Enter Elliott. The activist investor this week revealed that it had amassed a $1.9bn stake in Southwest. It is calling for chief executive Bob Jordan to be replaced and the board of directors to be overhauled. It also wants a comprehensive review of the business. But there are limits to its campaign. Even this veteran activist cannot solve Southwest’s Boeing problem.

Southwest could do with some shaking up. Founded in Dallas by the late Herb Kelleher in 1967, the budget airline grew and found success by making flying more accessible to the masses. But more recently it has struggled with rising costs and stalled revenue growth. Despite pulling in record revenues during the first quarter, Southwest’s net loss widened to $231mn. Consensus forecasts put net income for this year at about a fifth of the level in 2017.

Line chart of Share prices rebased showing Grounded: Southwest shares have underperformed

Southwest has already announced plans to slash jobs and close routes in a bid to cut costs. Elliott, which thinks Southwest shares could be worth $49 in 12 months, up 75 per cent, believes it can go further. It reckons the discount airline should follow rivals and start charging for assigned seating and other premium options. It also needs to overhaul an outdated IT system that led to an operational meltdown in 2022 and left more than 2mn passengers stranded. But this will take time and money.

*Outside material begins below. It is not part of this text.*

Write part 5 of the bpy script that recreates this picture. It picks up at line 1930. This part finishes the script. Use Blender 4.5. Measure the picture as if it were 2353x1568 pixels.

Then there is Boeing. Southwest only flies one type of plane, the Boeing 737. The advantage to this is it helps keep maintenance costs low. But Southwest’s reliance on Boeing means it has been forced to reduce capacity and cut revenue growth guidance due to insufficient plane deliveries.

Southwest does benefit from a solid balance sheet. Debt, including operating lease liabilities, stood at just $8bn at the end of March. That is well below total cash and short-term investments of $11.5bn. But its turnaround will remain at the mercy of Boeing until the latter can get its safety and production issues in order.